A recent Utah Board of Education decision making health, gym, art and music classes optional for middle school students will be reviewed at a public hearing next week.

The board approved the policy change in August on a split 9-6 vote. It rescinds requirements that seventh- and eighth-grade students complete courses on health, physical education, the arts, digital literacy and college and career readiness, but requires schools to make those courses available as electives.

School board spokeswoman Emilie Wheeler said Friday priority will be given to representatives of four groups that requested the hearing — the Utah Education Association, Uintah School District, Utah Democratic Party and Utah Cultural Alliance — with additional time available to individuals interested in providing feedback.

The hearing will be held Sep. 20 at the Utah Board of Education offices in Salt Lake City. It is scheduled to begin at 5 p.m. and does not have a designated end time.

“This is good opportunity for students, parents and educators to provide input on how this change may impact education in Utah middle schools,” Wheeler said. “We invite any member of the public to give feedback and recommendations either at the hearing or through written comment through the end of the month.”

Supporters of the new policy argued that it provides greater curriculum control to school districts, which can impose their own course requirements, while opponents questioned whether it would limit students’ access to valuable information.

The vote approving the change also came shortly before a presentation on youth suicide by Rep. Steven Eliason, who urged the school board to enhance and expand health education for Utah’s students.

“I plead with you to put those things into our curriculum because our children are dying,” the Sandy Republican said at the time. “Apparently what we’re doing is not sufficient to save our children’s lives.”

Utah Education Association president Heidi Mathews said the teacher’s union would like to see the policy change delayed to allow for additional review and discussion.

“Without these minimum standards set,” Mathews said, “there’s a risk that students won’t have those opportunities to participate in the arts and the music and all of those things that contribute to a well-rounded education.”

Mathews said school districts with limited resource may be inclined to scale back course offerings as a cost-saving measure. Statewide requirements are necessary, she said, to ensure that all students in Utah are being offered the same learning opportunities.

“I think its a fundamental duty of the state Board of Education to set minimum standards,” she said. “In enacting this rule, it’s essentially a lowering of those standards.”

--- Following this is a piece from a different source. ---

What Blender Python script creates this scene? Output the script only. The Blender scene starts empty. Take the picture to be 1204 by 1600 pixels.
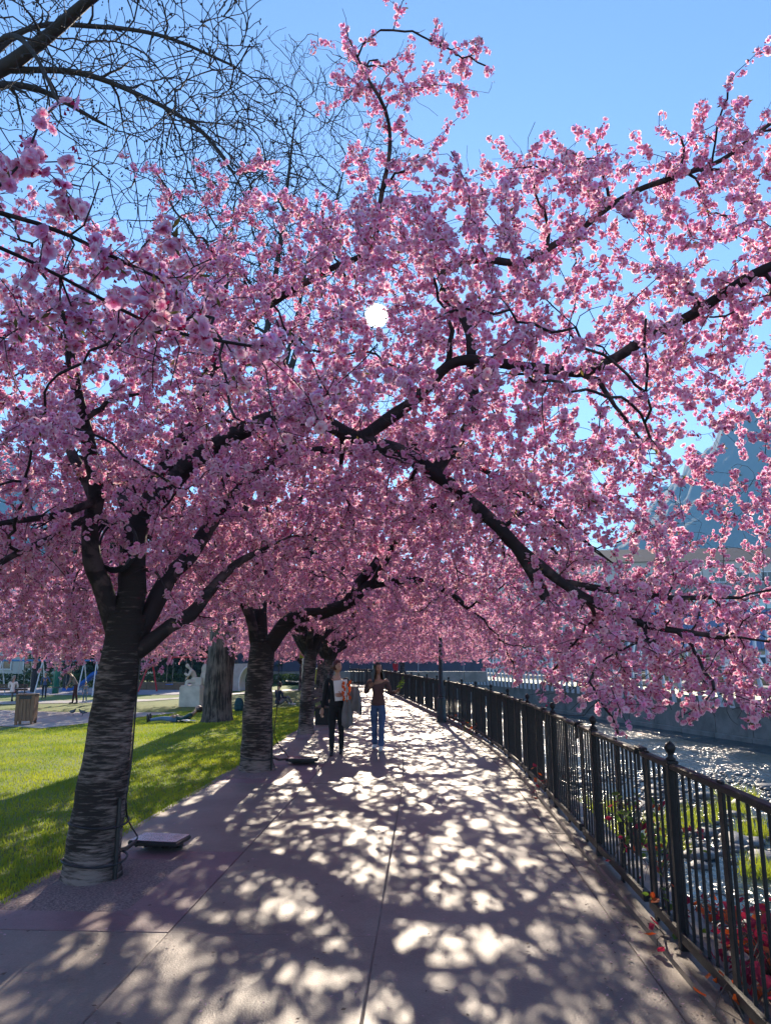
import bpy, bmesh, math, random
import numpy as np
from mathutils import Vector, Matrix, Euler, noise, kdtree

R = math.radians
rng = np.random.default_rng(7)
random.seed(7)
S = bpy.context.scene
COL = S.collection

# ------------------------------------------------------------------ camera
PITCH, YAW, EYE = math.atan(230 / 1150), R(2.93), 1.68
cam_d = bpy.data.cameras.new('camera')
cam_d.sensor_fit = 'VERTICAL'
cam_d.sensor_height = 24.0
cam_d.lens = 24.0 * 1150 / 1600
cam_d.clip_start = 0.05
cam_d.clip_end = 6000
cam = bpy.data.objects.new('camera', cam_d)
cam.location = (0, 0, EYE)
cam.rotation_euler = (math.pi / 2 + PITCH, 0, YAW)
COL.objects.link(cam)
S.camera = cam

# ------------------------------------------------------------------ world, sun, exposure
SUN_EL, SUN_AZ = R(26.25), R(-3.68)          # azimuth from +Y towards +X
SUN = Vector((math.sin(SUN_AZ) * math.cos(SUN_EL), math.cos(SUN_AZ) * math.cos(SUN_EL), math.sin(SUN_EL)))
W = bpy.data.worlds.new('World')
S.world = W
W.use_nodes = True
wn, wl = W.node_tree.nodes, W.node_tree.links
wn.clear()
sky = wn.new('ShaderNodeTexSky')
sky.sky_type = 'NISHITA'
sky.sun_disc = False
sky.sun_elevation = SUN_EL
sky.sun_rotation = SUN_AZ
sky.altitude = 1000
sky.air_density = 1.0
sky.dust_density = 0.05
sky.ozone_density = 3.8
bg = wn.new('ShaderNodeBackground')
bg.inputs['Strength'].default_value = 0.12
wl.new(sky.outputs[0], bg.inputs['Color'])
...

In addition to the shift to elective courses, the new policy also removes the credit requirements for core subjects like science, mathematics and English language arts.
Instead of imposing minimum credits, the policy instructs school districts to regularly conduct assessments “to ensure continual student progress” and provide remediation to children who fall short of subject mastery.

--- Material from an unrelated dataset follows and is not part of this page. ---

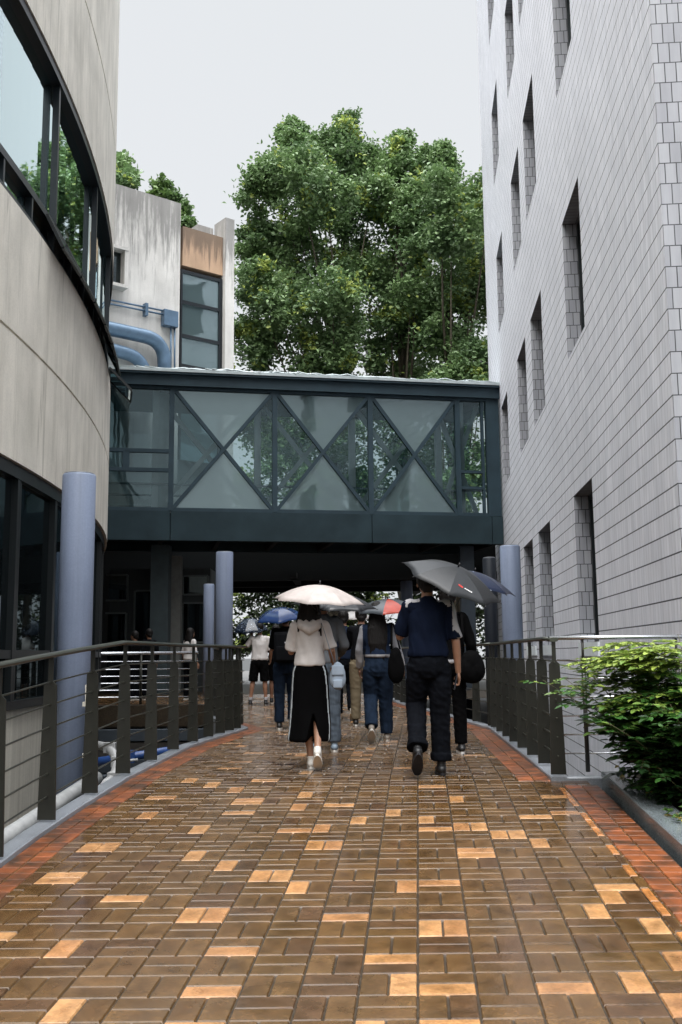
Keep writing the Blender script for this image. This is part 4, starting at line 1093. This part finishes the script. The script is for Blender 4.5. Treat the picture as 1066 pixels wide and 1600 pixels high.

Several Utah school districts are currently involved in a competency-based education pilot program, which emphasizes content mastery over credit completion as the primary tool to gauge student advancement.

But Matthews said the state school board is “putting the cart before the horse” by approving competency-based policies while the pilot program is ongoing.

“We don‘t quite know what this means,” she said. “What it sets up is a mastery learning concept without that ever having been fleshed out.”